Furman turned to the first century BC to explain this. Armenian kings had carved out a buffer state courting both Rome and Parthia. Three centuries later, Tiridates III converted to Christianity, making Armenia the first state to officially embrace the religion. A century later, a monk called Mesrop Mashtots gave the Armenians a distinct alphabet. By Rome’s fall, Armenia had become a kind of proto-nation-state, a place where ethnic identity was inextricably fused to a homeland, a faith and a written language. For the next thousand years, Armenians masterfully played encroaching empires off one another; for the thousand after that, they were the people without a state, surviving repeated attempts at assimilation by non-Christian rulers and fanning out into an astonishingly prosperous mercantile diaspora. The result was a “chosenness,” a deeply perceived sense of superiority used to offset centuries of actual subjugation. For Furman, the Jews were the obvious parallel.
In the twilight of the USSR, the Armenians’ relationship to Russia as their historical Christian protector had evolved into something closer to symbiosis. Armenians disproportionately filled out the ranks of Soviet nomenklatura, the KGB in particular. The accumulation of power by a people of such acute ethnic consciousness—far and away, the oldest continuous national movement in the USSR—could not have stood in greater contrast to the almost-servile status of Muslim Azeris under Soviet rule.
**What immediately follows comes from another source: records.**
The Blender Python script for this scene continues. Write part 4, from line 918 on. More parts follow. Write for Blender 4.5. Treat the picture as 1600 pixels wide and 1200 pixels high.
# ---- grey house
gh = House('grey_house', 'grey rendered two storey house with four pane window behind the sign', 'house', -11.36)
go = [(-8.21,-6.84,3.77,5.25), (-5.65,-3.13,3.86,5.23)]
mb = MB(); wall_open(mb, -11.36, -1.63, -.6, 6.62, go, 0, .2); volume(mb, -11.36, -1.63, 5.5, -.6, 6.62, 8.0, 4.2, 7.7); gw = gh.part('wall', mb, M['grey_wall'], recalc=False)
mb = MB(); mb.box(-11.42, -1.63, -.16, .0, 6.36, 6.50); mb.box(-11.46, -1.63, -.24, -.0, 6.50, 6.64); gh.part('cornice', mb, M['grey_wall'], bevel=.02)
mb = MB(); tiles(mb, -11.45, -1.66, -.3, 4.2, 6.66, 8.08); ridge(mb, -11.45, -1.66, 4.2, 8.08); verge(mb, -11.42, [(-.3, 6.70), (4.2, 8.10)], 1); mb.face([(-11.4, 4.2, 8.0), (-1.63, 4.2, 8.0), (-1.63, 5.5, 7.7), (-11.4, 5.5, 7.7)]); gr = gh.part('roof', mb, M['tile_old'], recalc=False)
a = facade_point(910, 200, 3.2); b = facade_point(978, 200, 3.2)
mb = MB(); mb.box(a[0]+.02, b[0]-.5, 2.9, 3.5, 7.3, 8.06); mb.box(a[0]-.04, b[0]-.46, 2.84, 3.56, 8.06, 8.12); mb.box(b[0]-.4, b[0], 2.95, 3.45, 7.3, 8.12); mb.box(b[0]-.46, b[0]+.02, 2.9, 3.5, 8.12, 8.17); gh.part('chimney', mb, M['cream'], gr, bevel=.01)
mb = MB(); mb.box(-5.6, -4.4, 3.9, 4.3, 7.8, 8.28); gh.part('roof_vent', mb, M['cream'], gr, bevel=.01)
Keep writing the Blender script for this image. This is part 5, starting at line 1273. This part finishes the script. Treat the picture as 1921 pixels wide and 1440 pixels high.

The strange nature of the Nagorno-Karabakh fighting had thus already taken shape decades before arms were taken up. Armenian insurgents with deep experience in Soviet command structures fought with lethal efficacy against Azeri counterinsurgents whose military service had typically been spent cooking and laying tarmac.
There was also the matter of 1915. In the founding of their respective nation-states, both directly following national traumas, Furman detected a critical difference between the Armenians and the Jews. The Armenians were unable to put any geographic distance between themselves and their would-be destroyers. From the west, the first Armenian state in a millennium buffered a country that refused to acknowledge that it had perpetrated any sort of genocide, from the east a country that did choose to commemorate a “genocide,” albeit a rather different one: the murder of some ten thousand Azeris in Baku in 1918 by Armenian and Bolshevik vigilantes.
In 1989, after complete independence was finally wrested from outsiders, Armenian identity wasn’t so much recovered as hyper-activated. Other USSR states “opened up”; in many ways, Armenia shuttered itself down. Its two longest borders remain closed to this day. Overland, the country can only be reached via Georgia or Iran. Connecting Yerevan to the outside world is the filament of the diaspora, an almost exaggerated version of the phenomenon Benedict Anderson termed “long-distance nationalism.” Severed from national politics for decades, its unleashed spending power—approximately $900 million since 1989, propping up a third of Armenia’s GDP—has come with the contingency that Armenia not make any concessions to Azerbaijan in international peace talks.